Farklı kullanımlar ve mekanlar arasındaki bu ortak yaşam, diğer mesleki etkileşimlerde de açıkça görülüyor. Brooklyn’in sanat ve müzik ortamında etkinlikler, tek bir fiziksel mekanın mülkiyetiyle sınırlandırılmak zorunda değil, aksine ödünç alınmış herhangi bir mekanda gerçekleşebilecek şekilde esneklik benimseniyor.

Brooklyn’in underground partilerinin “gizli konumları” -ki bu terk edilmiş bir depo, bir tekne ya da bir kıyafet dükkanının bodrumu olabilir- parti başlamadan birkaç saat önce cep telefonu mesajıyla duyurulur, “mesai saatleri dışında” ödünç alınır ve asıl kullanımlarına güneşin ilk ışıklarıyla sağ salim döndürülür. Bu kullanım biçimi herhangi bir mekana kolaylıkla uydurulmasıyla gücü elinde tutar ve fiziksel mekan sınırsızca değişir.     

Müzik nasıl yeraltında bulunabiliyorsa, sanat da sokakta bulunabilir. Chealse’nin temiz, beyaz galeri duvarlarının konuk ettiği ve arka plan olduğu sanat eserlerinden farklı olarak sanat, Bushwick’in sokaklarında yaşamayı seçer.
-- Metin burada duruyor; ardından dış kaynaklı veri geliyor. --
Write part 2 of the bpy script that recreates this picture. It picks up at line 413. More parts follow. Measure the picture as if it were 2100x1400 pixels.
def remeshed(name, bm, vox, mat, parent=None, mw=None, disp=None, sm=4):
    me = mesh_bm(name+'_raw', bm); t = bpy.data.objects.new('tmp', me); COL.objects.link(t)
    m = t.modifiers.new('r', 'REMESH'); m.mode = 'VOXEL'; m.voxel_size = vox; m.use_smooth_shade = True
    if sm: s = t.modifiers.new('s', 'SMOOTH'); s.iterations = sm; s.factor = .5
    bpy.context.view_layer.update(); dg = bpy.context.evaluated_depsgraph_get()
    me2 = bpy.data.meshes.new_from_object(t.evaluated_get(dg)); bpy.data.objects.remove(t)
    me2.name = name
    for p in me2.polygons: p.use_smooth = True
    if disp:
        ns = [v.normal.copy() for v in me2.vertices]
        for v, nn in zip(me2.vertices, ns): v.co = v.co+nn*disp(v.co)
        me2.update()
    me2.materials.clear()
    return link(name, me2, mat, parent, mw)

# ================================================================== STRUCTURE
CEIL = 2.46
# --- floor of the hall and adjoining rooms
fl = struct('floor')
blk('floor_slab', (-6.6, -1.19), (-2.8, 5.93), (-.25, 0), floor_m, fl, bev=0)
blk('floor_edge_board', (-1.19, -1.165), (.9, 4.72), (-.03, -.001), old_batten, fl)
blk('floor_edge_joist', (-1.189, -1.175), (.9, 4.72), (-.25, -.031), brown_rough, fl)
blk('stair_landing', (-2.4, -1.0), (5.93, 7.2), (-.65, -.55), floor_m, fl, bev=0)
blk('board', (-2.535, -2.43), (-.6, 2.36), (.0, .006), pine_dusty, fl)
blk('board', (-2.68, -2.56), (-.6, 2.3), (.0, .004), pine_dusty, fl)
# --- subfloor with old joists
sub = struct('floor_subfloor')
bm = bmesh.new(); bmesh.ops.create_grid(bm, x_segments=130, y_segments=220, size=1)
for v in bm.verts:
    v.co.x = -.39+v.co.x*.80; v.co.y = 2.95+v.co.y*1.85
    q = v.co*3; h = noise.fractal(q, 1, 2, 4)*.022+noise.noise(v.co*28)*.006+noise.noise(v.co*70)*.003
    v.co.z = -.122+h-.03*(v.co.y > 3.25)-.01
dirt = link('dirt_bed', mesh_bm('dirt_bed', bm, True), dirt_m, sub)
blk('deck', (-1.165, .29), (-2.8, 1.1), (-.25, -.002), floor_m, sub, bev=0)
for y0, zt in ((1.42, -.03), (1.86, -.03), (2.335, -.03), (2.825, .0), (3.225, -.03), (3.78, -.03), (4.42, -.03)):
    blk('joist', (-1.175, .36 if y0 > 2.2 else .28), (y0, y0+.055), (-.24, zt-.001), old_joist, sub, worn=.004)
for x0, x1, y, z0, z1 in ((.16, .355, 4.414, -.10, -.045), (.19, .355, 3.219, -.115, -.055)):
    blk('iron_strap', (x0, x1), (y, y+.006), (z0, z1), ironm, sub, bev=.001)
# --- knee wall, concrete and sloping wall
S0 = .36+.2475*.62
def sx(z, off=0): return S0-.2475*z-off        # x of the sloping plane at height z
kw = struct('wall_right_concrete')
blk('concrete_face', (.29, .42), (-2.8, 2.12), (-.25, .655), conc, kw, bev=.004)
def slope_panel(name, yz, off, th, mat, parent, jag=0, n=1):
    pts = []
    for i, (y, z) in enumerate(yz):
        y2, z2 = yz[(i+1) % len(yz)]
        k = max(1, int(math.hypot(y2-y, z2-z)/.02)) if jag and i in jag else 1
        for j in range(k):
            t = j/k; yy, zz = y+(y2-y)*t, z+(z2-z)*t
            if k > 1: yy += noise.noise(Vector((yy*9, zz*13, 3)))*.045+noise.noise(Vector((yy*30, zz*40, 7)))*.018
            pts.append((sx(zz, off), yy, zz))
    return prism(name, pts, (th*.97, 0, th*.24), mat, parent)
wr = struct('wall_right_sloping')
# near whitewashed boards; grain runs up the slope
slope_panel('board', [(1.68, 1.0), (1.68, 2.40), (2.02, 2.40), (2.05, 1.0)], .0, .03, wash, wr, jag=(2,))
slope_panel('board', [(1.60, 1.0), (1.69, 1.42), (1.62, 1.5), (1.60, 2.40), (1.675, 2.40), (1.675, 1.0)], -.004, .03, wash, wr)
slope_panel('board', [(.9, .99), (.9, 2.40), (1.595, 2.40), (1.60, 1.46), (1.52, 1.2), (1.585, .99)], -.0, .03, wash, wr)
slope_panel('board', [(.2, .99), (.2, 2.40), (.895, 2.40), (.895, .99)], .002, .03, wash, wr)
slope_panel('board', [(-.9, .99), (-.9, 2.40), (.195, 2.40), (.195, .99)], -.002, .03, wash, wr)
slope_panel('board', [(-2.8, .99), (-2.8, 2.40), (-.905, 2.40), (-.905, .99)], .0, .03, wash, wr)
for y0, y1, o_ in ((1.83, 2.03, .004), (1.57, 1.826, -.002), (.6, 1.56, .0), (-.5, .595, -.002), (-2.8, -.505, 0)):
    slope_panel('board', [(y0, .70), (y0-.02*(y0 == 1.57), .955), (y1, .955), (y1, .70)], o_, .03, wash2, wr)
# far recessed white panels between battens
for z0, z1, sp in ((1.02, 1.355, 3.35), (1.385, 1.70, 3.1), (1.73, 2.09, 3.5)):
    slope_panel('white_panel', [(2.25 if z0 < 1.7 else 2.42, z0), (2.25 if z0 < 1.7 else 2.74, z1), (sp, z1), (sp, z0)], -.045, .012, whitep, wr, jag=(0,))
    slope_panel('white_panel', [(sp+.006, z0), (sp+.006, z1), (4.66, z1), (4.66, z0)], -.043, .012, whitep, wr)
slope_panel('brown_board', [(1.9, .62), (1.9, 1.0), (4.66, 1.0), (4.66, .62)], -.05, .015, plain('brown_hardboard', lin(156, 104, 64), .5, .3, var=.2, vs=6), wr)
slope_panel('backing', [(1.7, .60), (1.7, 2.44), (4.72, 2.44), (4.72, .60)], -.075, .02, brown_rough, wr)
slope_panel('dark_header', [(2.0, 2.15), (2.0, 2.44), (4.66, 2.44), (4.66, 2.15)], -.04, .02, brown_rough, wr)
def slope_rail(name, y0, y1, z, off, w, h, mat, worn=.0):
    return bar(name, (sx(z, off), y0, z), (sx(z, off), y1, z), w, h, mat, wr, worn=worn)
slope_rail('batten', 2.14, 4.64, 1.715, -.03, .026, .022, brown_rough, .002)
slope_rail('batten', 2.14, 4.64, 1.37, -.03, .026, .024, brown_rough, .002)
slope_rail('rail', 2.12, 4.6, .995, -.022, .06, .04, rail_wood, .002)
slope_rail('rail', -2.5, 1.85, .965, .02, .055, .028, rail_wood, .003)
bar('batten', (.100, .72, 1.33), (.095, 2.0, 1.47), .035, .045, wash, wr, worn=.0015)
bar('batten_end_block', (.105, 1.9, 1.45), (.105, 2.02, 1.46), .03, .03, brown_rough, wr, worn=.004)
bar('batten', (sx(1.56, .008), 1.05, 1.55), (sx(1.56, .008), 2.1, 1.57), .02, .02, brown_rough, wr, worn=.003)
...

Brooklyn’de, komşusu Manhattan ile karşılaştırıldığında ham, saklı ve geçici olan belirgin bir kültürel farklılık var. Yine de, Manhattan ve Brooklyn arasında ilkini “üst” ikincisini “alt” olarak tanımlayarak kesin bir sınır çizmek oldukça basit ve naif olur. Yüksek katlı, ortak yönetim apartmanların Williamsburg ve Greenpoint’in kıyılarında görünmeye başlamasıyla Brooklyn’in bazı kısımları da üst sınıflar tarafından zapt edilmişti. Kültürel değişimler arasındaki böyle bir etkileşim belki de New York’un kentleşmesinde her gün deneyimlediğimiz bu üst üste binme ve yığılma kültürünün esasını oluşturuyor.

Sosyolog Saskia Sassen’in deyişiyle “Şehri çalışmak, dönemin başlıca toplumsal süreçlerini çalışmak anlamına gelir.”* Seks ve Sözüm ona Şehir sergisi, şehrin siyasetinin üzerine inşa edilen bu toplumsal değişim yığınını çözmek üzere bir tartışma açıyor. Her ne kadar yeni bir toplum imal eden kentlerarası sinerjiler ya da kentsel gelişimi etkileyen toplum konuları tartışmaya açık da olsa, şu kesin ki şehrin daimi dönüşümü ve karmaşık ağı bu sürekli değişen etkileşimlerden besleniyor. Bugünden birkaç onyıl sonra, New York’u konu edinen belki de başka bir kitap, televizyon programı ya da sergi olacak ve biz de muhtemelen çok daha farklı anlatı ve aktörleri konuşacağız. New York ise, öngörülemez ve geçici değişimlerin gerçekleştiği, çetrefilli bir biçimde katmanlaşmış bir oyun alanı olarak kalacak.